Animal rights campaigner Carla Lane argued that pigeon feeding has educational benefits.

"People come from abroad just to do it," Lane said. "For many children the pigeons are the first contact they have with animals. If a pigeon lands on a child's shoulder, it will paint a good picture in their mind and show them that all animals are worth caring for."

Recently, Labor party lawmaker Tony Banks introduced a motion in the House of Commons urging Livingstone to spare the "gentle London pigeon."

"The square's feral pigeons are sociable and intelligent creatures who have become accustomed to a food source provided by human beings," said the motion, which is simply an expression of opinion and would not affect city policy.

The two stone generals have also won support from historians and Livingstone's political enemies.

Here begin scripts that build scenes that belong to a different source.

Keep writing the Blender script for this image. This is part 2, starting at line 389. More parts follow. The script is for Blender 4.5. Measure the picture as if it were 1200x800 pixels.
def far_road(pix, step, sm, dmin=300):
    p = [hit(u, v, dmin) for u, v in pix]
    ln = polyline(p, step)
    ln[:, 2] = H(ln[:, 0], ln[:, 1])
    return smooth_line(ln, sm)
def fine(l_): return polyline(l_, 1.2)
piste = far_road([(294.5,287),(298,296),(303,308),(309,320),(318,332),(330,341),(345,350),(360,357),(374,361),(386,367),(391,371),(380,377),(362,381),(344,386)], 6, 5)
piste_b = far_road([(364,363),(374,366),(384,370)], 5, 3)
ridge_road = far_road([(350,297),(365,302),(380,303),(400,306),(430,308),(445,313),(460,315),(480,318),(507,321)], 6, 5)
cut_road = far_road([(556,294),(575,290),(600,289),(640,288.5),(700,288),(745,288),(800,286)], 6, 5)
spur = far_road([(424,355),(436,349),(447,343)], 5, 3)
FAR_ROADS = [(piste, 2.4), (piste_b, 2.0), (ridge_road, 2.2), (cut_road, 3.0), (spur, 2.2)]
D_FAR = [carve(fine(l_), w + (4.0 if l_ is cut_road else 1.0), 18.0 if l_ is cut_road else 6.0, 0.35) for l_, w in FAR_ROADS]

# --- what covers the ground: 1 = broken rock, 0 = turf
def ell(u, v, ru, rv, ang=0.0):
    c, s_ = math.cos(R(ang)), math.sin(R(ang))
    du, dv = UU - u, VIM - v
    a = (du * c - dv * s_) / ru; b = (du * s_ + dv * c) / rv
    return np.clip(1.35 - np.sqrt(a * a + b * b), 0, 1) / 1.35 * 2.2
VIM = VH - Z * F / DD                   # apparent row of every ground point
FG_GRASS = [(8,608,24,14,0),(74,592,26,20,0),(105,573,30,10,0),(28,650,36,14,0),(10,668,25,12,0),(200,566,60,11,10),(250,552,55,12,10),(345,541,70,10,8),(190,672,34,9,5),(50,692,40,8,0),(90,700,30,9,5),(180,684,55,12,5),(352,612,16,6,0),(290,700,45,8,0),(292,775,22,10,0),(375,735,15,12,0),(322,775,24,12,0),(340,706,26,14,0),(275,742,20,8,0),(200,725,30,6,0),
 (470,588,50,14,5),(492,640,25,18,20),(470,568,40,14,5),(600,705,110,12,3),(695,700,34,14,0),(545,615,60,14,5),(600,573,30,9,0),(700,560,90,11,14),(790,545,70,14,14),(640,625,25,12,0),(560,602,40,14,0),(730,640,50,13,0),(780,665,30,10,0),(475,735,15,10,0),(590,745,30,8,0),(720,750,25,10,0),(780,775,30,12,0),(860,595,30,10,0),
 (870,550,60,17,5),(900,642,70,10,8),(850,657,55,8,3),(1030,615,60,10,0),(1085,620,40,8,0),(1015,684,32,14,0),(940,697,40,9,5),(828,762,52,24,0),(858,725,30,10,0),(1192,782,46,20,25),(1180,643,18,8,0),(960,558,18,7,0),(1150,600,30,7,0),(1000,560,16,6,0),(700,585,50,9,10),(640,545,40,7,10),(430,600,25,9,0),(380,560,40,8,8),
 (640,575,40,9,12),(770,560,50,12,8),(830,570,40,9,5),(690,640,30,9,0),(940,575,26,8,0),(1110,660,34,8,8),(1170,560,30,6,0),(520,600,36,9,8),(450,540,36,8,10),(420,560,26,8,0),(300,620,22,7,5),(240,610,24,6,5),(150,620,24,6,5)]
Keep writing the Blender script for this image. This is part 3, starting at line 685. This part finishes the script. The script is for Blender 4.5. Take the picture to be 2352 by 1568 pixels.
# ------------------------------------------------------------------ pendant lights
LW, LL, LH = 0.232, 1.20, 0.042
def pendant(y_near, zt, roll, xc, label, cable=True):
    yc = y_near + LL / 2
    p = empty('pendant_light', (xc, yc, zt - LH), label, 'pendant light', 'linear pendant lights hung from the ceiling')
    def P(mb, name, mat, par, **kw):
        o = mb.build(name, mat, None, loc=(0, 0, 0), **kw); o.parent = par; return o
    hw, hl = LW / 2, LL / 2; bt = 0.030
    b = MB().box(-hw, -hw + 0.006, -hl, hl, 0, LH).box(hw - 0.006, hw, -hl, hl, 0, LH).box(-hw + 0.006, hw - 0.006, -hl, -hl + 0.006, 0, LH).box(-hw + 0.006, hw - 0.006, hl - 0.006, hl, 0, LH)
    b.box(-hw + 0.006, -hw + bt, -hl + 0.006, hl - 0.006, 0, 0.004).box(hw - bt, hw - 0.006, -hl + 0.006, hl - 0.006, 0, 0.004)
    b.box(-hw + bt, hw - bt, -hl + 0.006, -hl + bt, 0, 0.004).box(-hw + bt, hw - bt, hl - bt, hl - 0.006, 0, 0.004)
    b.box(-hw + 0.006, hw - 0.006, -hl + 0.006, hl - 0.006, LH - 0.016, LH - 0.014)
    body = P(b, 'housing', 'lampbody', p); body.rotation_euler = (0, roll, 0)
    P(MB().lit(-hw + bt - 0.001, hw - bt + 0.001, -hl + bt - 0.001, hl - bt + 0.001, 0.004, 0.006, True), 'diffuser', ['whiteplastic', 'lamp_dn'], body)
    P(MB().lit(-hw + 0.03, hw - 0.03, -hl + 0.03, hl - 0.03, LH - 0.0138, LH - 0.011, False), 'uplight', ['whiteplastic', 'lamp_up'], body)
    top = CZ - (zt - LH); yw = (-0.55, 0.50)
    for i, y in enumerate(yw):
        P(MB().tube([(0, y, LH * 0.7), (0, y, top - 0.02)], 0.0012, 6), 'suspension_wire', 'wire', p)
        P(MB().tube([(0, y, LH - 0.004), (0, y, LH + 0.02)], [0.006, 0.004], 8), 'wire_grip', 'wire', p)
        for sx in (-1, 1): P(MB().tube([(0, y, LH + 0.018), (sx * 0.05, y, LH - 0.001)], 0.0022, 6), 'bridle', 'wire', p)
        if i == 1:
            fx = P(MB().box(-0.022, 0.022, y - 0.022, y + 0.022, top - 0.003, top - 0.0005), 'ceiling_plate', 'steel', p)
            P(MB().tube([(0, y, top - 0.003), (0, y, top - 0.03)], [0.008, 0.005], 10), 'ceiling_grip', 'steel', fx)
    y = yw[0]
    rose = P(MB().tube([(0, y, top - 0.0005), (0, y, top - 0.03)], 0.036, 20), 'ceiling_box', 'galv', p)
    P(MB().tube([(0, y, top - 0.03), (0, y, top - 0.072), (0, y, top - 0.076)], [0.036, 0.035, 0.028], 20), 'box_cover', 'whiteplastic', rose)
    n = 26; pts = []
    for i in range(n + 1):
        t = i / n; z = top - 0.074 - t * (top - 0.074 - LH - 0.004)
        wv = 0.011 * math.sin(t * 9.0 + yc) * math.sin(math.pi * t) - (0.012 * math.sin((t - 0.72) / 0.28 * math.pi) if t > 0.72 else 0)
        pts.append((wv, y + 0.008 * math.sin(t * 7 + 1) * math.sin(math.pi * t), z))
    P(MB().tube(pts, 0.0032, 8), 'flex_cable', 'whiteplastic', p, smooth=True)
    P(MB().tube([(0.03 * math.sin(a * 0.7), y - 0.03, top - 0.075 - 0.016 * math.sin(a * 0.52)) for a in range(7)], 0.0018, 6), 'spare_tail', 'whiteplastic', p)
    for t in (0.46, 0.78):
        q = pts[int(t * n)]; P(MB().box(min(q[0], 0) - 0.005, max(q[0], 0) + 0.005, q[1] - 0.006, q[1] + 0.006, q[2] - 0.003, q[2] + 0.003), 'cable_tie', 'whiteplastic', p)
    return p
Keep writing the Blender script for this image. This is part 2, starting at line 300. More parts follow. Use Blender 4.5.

Napier and Havelock were immortalized at the square in 1855 and 1861, respectively, shortly after ending long and distinguished careers maintaining British authority over its sprawling colonial empire.

Livingstone called for the statues to be moved to a less prominent location and replaced with Britons "that ordinary Londoners and people from around the world would know."

Havelock is remembered in part for helping crush the Indian Mutiny of 1857, and Napier quelled an uprising in northern England that, in the words of the London newspaper the Guardian, suppressed demands for "universal male suffrage and the reform of Parliament."

The newspaper backed Livingstone's plan, suggesting that scientific-minded British heroes Charles Darwin and Isaac Newton be selected to grace Trafalgar Square.

Military leaders and Livingstone's chief rival blasted talk of a change, warning it would set a dangerous precedent that could someday allow Admiral Horatio Nelson — one of Britain's greatest war heroes — to be removed from a towering column that dominates Trafalgar Square.

David Laven, a lecturer at the University of Reading, said the issue proves that history "is still an ideological battlefield."

"It is a sure sign that a country is a banana republic when the statues in the squares are changed every 30 years or so to conform with current political thinking," said Niall Ferguson, a history professor at Oxford University.

"The point is not whether or not we recognize Havelock and Napier now, but the fact that they were recognized in their own day as worthy of immortalization in stone."

A Londoner visiting the square agreed.

"I don't know much about him," said retired nurse Dilys Clark, 61, gazing up at Havelock. "But why remove someone revered by the people of his time?"